--- SUPPLIED MATERIAL ---
========

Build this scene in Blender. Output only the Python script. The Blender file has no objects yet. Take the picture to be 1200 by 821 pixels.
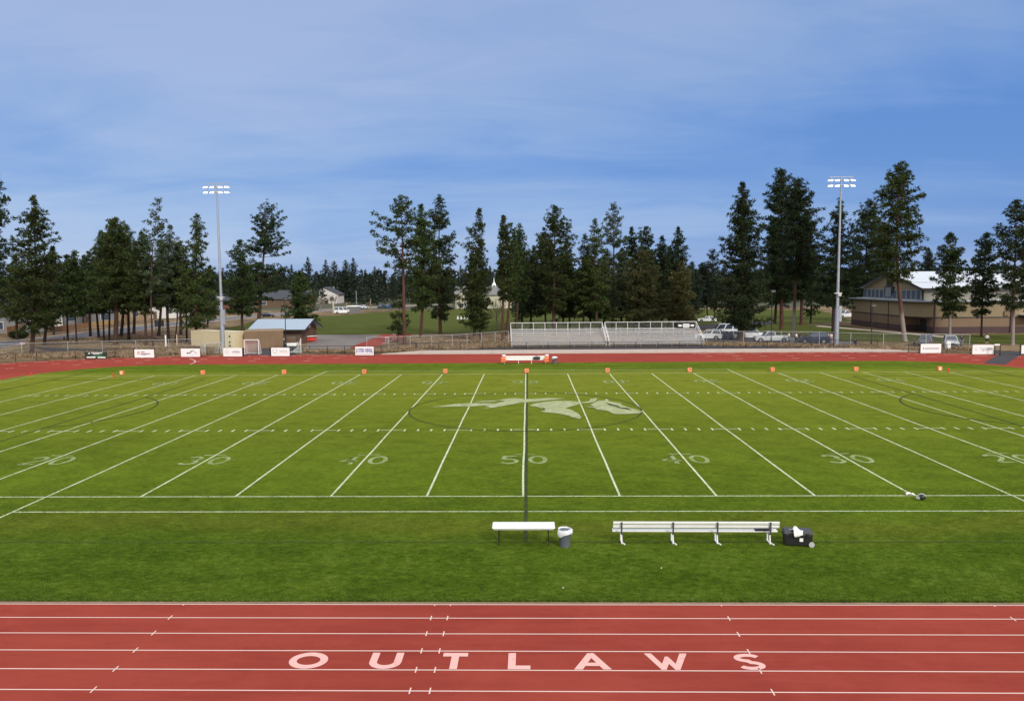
import bpy, bmesh, math, random
import numpy as np
from mathutils import Vector, Matrix

random.seed(7)
PI = math.pi
R = math.radians
SC = bpy.context.scene
COL = SC.collection

# ------------------------------------------------------------------ camera (solved from the field markings)
CAM_P = np.array([0.30855, -36.0627, 10.17047])
YAW, PITCH, ROLL, FPX = -0.0214007, 0.0886755, -0.007425956, 911.787
cy_, sy_, cp_, sp_ = math.cos(YAW), math.sin(YAW), math.cos(PITCH), math.sin(PITCH)
FW = np.array([sy_*cp_, cy_*cp_, -sp_])
R0 = np.array([cy_, -sy_, 0.0]); U0 = np.cross(R0, FW)
RT = math.cos(ROLL)*R0 + math.sin(ROLL)*U0
UP = -math.sin(ROLL)*R0 + math.cos(ROLL)*U0

def ray(x, y):
    return FW*FPX + RT*(x-600.0) + UP*(410.5-y)
def at(x, y, z=0.0):                      # survey: photo point -> point on level z
    d = ray(x, y); t = (z-CAM_P[2])/d[2]
    p = CAM_P + t*d
    return Vector(p)
def atY(x, y, Y):                         # survey: photo point -> point in the vertical plane Y
    d = ray(x, y); t = (Y-CAM_P[1])/d[1]
    return Vector(CAM_P + t*d)
def ppm(p):                               # metres per photo pixel at p
    return float((np.array(p)-CAM_P) @ FW)/FPX

cam_d = bpy.data.cameras.new('camera'); cam = bpy.data.objects.new('camera', cam_d); COL.objects.link(cam)
cam.matrix_world = Matrix(((RT[0], UP[0], -FW[0], CAM_P[0]), (RT[1], UP[1], -FW[1], CAM_P[1]), (RT[2], UP[2], -FW[2], CAM_P[2]), (0, 0, 0, 1)))
cam_d.sensor_width = 36.0; cam_d.lens = FPX/1200*36.0; cam_d.clip_start = 0.1; cam_d.clip_end = 6000
SC.camera = cam

# ------------------------------------------------------------------ materials
def new_mat(name):
    m = bpy.data.materials.new(name); m.use_nodes = True
    nt = m.node_tree; nt.nodes.clear()
    out = nt.nodes.new('ShaderNodeOutputMaterial')
    b = nt.nodes.new('ShaderNodeBsdfPrincipled')
    nt.links.new(b.outputs[0], out.inputs[0])
    return m, nt, b, out
def nd(nt, typ, **kw):
    n = nt.nodes.new(typ)
    for k, v in kw.items(): setattr(n, k, v)
    return n
def noise(nt, vec, scale, detail=4, rough=0.55, sc=(1, 1, 1), dist=0.0):
    mp = nd(nt, 'ShaderNodeMapping'); mp.inputs['Scale'].default_value = sc
    nt.links.new(vec, mp.inputs[0])
    n = nd(nt, 'ShaderNodeTexNoise'); n.inputs['Scale'].default_value = scale
    n.inputs['Detail'].default_value = detail; n.inputs['Roughness'].default_value = rough; n.inputs['Distortion'].default_value = dist
    nt.links.new(mp.outputs[0], n.inputs['Vector'])
    return n.outputs['Fac']
def ramp(nt, fac, stops):
    r = nd(nt, 'ShaderNodeValToRGB'); e = r.color_ramp.elements
    while len(e) > 1: e.remove(e[0])
    first = True
    for p, c in stops:
        if isinstance(c, (int, float)): c = (c, c, c)
        if first: el = e[0]; el.position = p; first = False
        else: el = e.new(p)
        el.color = (*c[:3], 1)
    nt.links.new(fac, r.inputs[0]); return r.outputs[0]
def mix(nt, fac, a, b, mode='MIX'):
    n = nd(nt, 'ShaderNodeMix', data_type='RGBA', blend_type=mode)
    for i, v in ((0, fac), (6, a), (7, b)):
        if hasattr(v, 'is_output'): nt.links.new(v, n.inputs[i])
        elif i == 0: n.inputs[0].default_value = v
        else: n.inputs[i].default_value = (*v[:3], 1)
    return n.outputs[2]
def mth(nt, op, a, b=None, c=None, clamp=False):
    n = nd(nt, 'ShaderNodeMath', operation=op); n.use_clamp = clamp
    for i, v in enumerate((a, b, c)):
        if v is None: continue
        if hasattr(v, 'is_output'): nt.links.new(v, n.inputs[i])
        else: n.inputs[i].default_value = v
    return n.outputs[0]
def bump(nt, b, h, strength, dist=0.02):
    n = nd(nt, 'ShaderNodeBump'); n.inputs['Strength'].default_value = strength; n.inputs['Distance'].default_value = dist
    nt.links.new(h, n.inputs['Height']); nt.links.new(n.outputs[0], b.inputs['Normal'])
def objco(nt): return nd(nt, 'ShaderNodeTexCoord').outputs['Object']

def plain(name, col, rough=0.6, metal=0.0, var=0.12, scale=3.0, bmp=0.0, spec=None):
    m, nt, b, out = new_mat(name)
    co = objco(nt)
    n1 = noise(nt, co, scale, 5); n2 = noise(nt, co, scale*9, 3)
    f = mth(nt, 'ADD', mth(nt, 'MULTIPLY', n1, 0.65), mth(nt, 'MULTIPLY', n2, 0.35))
    lo = tuple(c*(1-var) for c in col); hi = tuple(min(1, c*(1+var)) for c in col)
    nt.links.new(ramp(nt, f, [(0.32, lo), (0.68, hi)]), b.inputs['Base Color'])
    b.inputs['Roughness'].default_value = rough; b.inputs['Metallic'].default_value = metal
    if spec is not None: b.inputs['Specular IOR Level'].default_value = spec
    if bmp: bump(nt, b, n2, bmp)
    return m

def grass_mat(name, kind):
    m, nt, b, out = new_mat(name)
    co = objco(nt)
    big = noise(nt, co, 0.09, 4, 0.6)
    mid = noise(nt, co, 0.6, 5, 0.65, (0.8, 1.2, 1), 0.6)
    fine = noise(nt, co, 5.0, 5, 0.7, (0.7, 1.3, 1))
    blade = noise(nt, co, 22.0, 3, 0.75, (1.6, 0.8, 1))
    if kind == 'field':
        d, l, y = (0.026, 0.057, 0.0025), (0.108, 0.182, 0.0105), (0.215, 0.230, 0.025)
    else:
        d, l, y = (0.036, 0.056, 0.009), (0.076, 0.103, 0.020), (0.135, 0.125, 0.042)
    f = mth(nt, 'ADD', mth(nt, 'ADD', mth(nt, 'MULTIPLY', mid, 0.30), mth(nt, 'MULTIPLY', fine, 0.32)),
            mth(nt, 'ADD', mth(nt, 'MULTIPLY', blade, 0.30), mth(nt, 'MULTIPLY', big, 0.22)))
    f = mth(nt, 'ADD', f, mth(nt, 'MULTIPLY', mth(nt, 'SUBTRACT', noise(nt, co, 3.4, 7, 0.78, (0.8, 1.1, 1), 0.6), 0.5), 0.62))
    c = ramp(nt, f, [(0.44, d), (0.555, tuple(.55*a+.45*e for a, e in zip(d, l))), (0.69, l)])
    sep = nd(nt, 'ShaderNodeSeparateXYZ'); nt.links.new(co, sep.inputs[0])
    if kind == 'field':
        # the playing area is drier and yellower, the strip along the near track a darker green; a worn band behind the benches' fronts
        Yc = sep.outputs[1]
        wob = mth(nt, 'ADD', Yc, mth(nt, 'MULTIPLY', mth(nt, 'SUBTRACT', big, 0.5), 6.0))
        dry = nd(nt, 'ShaderNodeMapRange'); dry.inputs[1].default_value = -9; dry.inputs[2].default_value = 40
        dry.inputs[3].default_value = 0.02; dry.inputs[4].default_value = 0.60; nt.links.new(wob, dry.inputs[0])
        far = nd(nt, 'ShaderNodeMapRange'); far.inputs[1].default_value = 50; far.inputs[2].default_value = 53
        far.inputs[3].default_value = 1.0; far.inputs[4].default_value = 0.30; nt.links.new(Yc, far.inputs[0])
        k = mth(nt, 'MULTIPLY', mth(nt, 'MULTIPLY', dry.outputs[0], far.outputs[0]), mth(nt, 'ADD', 0.45, mth(nt, 'MULTIPLY', mid, 1.25)))
        c = mix(nt, k, c, y)
        band = mth(nt, 'SUBTRACT', 1.0, mth(nt, 'DIVIDE', mth(nt, 'ABSOLUTE', mth(nt, 'ADD', wob, 4.2)), 2.4), clamp=True)
        kb = mth(nt, 'MULTIPLY', band, mth(nt, 'MULTIPLY', fine, 0.55))
        c = mix(nt, kb, c, (0.20, 0.145, 0.026))
        patch = ramp(nt, noise(nt, co, 0.17, 5, 0.7), [(0.55, 0.0), (0.72, 0.35)])
        c = mix(nt, patch, c, (0.052, 0.098, 0.003))
        greener = nd(nt, 'ShaderNodeMapRange'); greener.inputs[1].default_value = 1.0; greener.inputs[2].default_value = -9.5
        greener.inputs[3].default_value = 0.0; greener.inputs[4].default_value = 0.68; nt.links.new(wob, greener.inputs[0])
        c = mix(nt, mth(nt, 'MULTIPLY', greener.outputs[0], mth(nt, 'SUBTRACT', 1.25, mth(nt, 'MULTIPLY', mid, 0.7))), c, ramp(nt, f, [(.44, (0.021, 0.047, 0.0022)), (.58, (0.052, 0.096, 0.0050)), (.70, (0.130, 0.175, 0.030))]))
        # mowing stripes, faint
        w = nd(nt, 'ShaderNodeTexWave'); w.bands_direction = 'Y'; w.inputs['Scale'].default_value = 0.16; w.inputs['Distortion'].default_value = 0.4
        nt.links.new(co, w.inputs[0])
        c = mix(nt, mth(nt, 'MULTIPLY', w.outputs['Fac'], 0.10), c, (0.12, 0.15, 0.01))
    else:
        w = nd(nt, 'ShaderNodeTexWave'); w.bands_direction = 'Y'; w.inputs['Scale'].default_value = 0.05; w.inputs['Distortion'].default_value = 1.5
        nt.links.new(co, w.inputs[0])
        k = mth(nt, 'MULTIPLY', w.outputs['Fac'], 0.5)
        c = mix(nt, k, c, y)
    nt.links.new(c, b.inputs['Base Color'])
    b.inputs['Roughness'].default_value = 0.95; b.inputs['Specular IOR Level'].default_value = 0.03
    h = mth(nt, 'ADD', mth(nt, 'MULTIPLY', fine, 0.7), mth(nt, 'ADD', mth(nt, 'MULTIPLY', blade, 0.5), mid))
    bump(nt, b, h, 0.55, 0.14)
    return m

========

--- PROBLEM ---
Leave the pictures out and please restate exactly the lines running from the start of the material through the one with "COL = SC.collection".

--- WRITTEN RESPONSE ---
Build this scene in Blender. Output only the Python script. The Blender file has no objects yet. Take the picture to be 1200 by 821 pixels.
import bpy, bmesh, math, random
import numpy as np
from mathutils import Vector, Matrix

random.seed(7)
PI = math.pi
R = math.radians
SC = bpy.context.scene
COL = SC.collection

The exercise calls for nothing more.